Peki, “aaa çok sert”, “vay adamım”, “kendine çok çok iyi davran”, “yıkılıyor”, “ölümüne kankayız”, “çok da tın” gibi deyimler ya da birdenbire peydahlanan ve yerli yersiz kullanılan “açıkçası”, “çok keyif aldım”, “gerçekten”, “aynen öyle”, “e yani” gibi kelimeler ve sözler Türkçe değil mi? Buna rağmen, sık sık her cümlenin bir başına, bir sonuna, üç ortasına girdiklerinde dili bozmuyorlar mı? Ya dejenere olan, pardon yozlaşan kelimeler? ‘Canısı’, ‘aşkısı’, ‘tabiisi’, ‘seugılım’, ‘ivit’, ‘şakasın’, ‘büyüliici bişiii’ gibi?

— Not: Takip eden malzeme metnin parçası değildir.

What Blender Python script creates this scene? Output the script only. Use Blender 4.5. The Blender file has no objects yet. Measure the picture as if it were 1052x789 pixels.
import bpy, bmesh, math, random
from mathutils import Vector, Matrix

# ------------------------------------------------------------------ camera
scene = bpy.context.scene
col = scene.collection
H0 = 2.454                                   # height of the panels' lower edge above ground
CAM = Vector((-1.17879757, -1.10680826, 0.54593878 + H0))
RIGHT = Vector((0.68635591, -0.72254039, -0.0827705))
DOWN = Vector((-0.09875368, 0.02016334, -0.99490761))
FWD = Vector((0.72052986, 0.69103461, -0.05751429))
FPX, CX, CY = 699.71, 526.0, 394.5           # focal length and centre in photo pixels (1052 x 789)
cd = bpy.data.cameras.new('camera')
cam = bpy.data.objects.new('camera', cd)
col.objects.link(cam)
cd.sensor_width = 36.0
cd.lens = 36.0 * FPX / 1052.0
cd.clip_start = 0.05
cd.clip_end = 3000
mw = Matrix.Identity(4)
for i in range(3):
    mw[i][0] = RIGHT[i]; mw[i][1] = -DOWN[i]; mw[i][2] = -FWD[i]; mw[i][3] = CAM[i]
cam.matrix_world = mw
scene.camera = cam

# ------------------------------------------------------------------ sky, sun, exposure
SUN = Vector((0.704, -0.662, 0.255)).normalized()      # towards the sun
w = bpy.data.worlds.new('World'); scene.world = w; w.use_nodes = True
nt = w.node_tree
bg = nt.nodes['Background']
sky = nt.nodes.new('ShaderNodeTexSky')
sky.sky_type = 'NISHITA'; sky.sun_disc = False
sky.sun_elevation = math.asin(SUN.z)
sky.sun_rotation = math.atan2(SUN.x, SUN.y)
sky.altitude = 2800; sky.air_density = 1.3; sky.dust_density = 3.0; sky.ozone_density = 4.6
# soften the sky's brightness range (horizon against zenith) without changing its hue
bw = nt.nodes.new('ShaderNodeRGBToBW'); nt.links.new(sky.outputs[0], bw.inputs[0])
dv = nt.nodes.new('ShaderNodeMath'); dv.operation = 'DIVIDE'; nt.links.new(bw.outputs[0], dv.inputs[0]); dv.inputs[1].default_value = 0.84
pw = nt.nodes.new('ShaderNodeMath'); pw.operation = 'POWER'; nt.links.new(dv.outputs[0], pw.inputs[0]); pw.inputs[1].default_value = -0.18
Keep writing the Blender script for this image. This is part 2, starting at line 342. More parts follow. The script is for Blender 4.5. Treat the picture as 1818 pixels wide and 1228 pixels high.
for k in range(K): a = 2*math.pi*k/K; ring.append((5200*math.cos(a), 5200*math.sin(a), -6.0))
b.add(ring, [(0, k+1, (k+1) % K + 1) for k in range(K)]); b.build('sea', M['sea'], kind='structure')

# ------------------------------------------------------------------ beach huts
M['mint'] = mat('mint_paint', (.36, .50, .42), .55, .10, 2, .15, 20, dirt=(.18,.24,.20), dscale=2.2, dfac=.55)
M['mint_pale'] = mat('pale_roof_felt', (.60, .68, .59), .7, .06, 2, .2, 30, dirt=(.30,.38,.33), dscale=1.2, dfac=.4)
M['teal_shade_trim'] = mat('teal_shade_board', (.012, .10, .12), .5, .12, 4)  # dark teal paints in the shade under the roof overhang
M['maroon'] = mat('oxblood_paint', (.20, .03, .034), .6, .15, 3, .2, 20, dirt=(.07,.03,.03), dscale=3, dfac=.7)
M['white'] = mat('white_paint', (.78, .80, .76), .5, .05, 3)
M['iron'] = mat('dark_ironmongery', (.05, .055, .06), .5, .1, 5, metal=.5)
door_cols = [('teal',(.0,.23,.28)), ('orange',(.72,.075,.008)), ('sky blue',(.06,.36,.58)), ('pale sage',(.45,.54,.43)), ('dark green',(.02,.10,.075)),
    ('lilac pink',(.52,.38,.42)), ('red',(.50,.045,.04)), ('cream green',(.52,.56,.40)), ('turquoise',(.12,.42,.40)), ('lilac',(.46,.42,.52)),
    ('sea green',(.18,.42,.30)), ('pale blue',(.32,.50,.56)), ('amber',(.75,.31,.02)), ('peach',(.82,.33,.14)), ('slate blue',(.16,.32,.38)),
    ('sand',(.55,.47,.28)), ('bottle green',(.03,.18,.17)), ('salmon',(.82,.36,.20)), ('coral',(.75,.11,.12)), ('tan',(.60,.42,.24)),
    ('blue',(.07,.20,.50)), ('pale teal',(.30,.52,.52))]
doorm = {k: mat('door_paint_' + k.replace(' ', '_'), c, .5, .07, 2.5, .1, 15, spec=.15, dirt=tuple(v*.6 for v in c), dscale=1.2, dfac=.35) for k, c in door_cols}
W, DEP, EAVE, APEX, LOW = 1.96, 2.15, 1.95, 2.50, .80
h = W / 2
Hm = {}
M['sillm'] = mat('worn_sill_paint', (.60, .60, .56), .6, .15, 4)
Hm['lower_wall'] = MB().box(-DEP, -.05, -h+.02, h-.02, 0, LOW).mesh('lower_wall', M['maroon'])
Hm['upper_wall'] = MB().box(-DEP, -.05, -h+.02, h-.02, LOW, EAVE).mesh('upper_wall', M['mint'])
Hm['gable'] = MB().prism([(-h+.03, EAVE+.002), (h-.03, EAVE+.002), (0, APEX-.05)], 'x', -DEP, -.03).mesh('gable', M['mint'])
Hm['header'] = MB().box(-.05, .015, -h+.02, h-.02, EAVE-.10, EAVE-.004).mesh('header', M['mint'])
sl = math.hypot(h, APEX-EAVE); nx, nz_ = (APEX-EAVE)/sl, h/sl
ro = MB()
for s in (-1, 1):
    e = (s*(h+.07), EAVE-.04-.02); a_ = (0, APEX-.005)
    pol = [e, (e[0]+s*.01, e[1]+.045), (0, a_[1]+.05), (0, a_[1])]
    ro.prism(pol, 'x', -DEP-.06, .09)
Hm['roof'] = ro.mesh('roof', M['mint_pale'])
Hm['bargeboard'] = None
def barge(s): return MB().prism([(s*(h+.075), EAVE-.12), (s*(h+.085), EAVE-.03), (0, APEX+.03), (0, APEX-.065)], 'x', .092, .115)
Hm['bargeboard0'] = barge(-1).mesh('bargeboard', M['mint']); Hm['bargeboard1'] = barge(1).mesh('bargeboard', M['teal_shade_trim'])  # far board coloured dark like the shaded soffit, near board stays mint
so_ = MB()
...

Bir de aslında yabancı kelime olup da Türkçeleşmiş olanlar var, ‘gardırop – gardolap’, ‘kolonya – kolanyağı’, ‘şanjıman – şanzıman’, ‘nötr – nötür’ gibi… Onları saymıyorum. Ayrıca bu örneklemeleri uzatmamın bir anlamı yok. O kadar sinirimi bozuyorlar ki, bunları defalarca bol örnekle yazmışımdır.

Söylemek istediğim o ki; denetleme, yasaklama, kısıtlama getirilecekse, gazetelere ve de özellikle televizyona getirilsin. Gençlerimiz televizyonda sık gördükleri her şeyi hemen kapıp taklit etmeye son derece meraklı, biliyoruz. İvana Sert’in kırık Türkçesiyle “Bizimlesıın…” demesini bile taklit ediyorlar yahu. O yabancı kelimeleri yasaklamakla iş bitmiyor yani. Televizyondaki her küfürü ‘bip’letmekle, sigaraları bulandırmakla da bitmiyor. Yasaklayacaksanız o bozulan kelimeleri yasaklayın. Ayrıca okullara ciddi dilbilgisi dersleri koyun. Artık yok mu ne? Gençlerin dilbilgileri de zayıf, imlaları da. Esas onları düzeltin.

Hem okul kitaplarına, sınav sorularına geçmiş öyle kelimeler var ki, o seçilen 350’nin arasında çoğu. Nasıl kaldırılacak? Yani bu fikir sırf Emniyet Genel Müdürü’nün aklına geldi diye kabak polisin başına mı patladı? Ay, belki de sonunda Türkçeye öyle bir hâkim olurlar ki, mahalle karakollarında halka kurs açarlar.

“Onların dilleri düzeleceğine davranışları düzelmeli asıl” demezler mi sonra?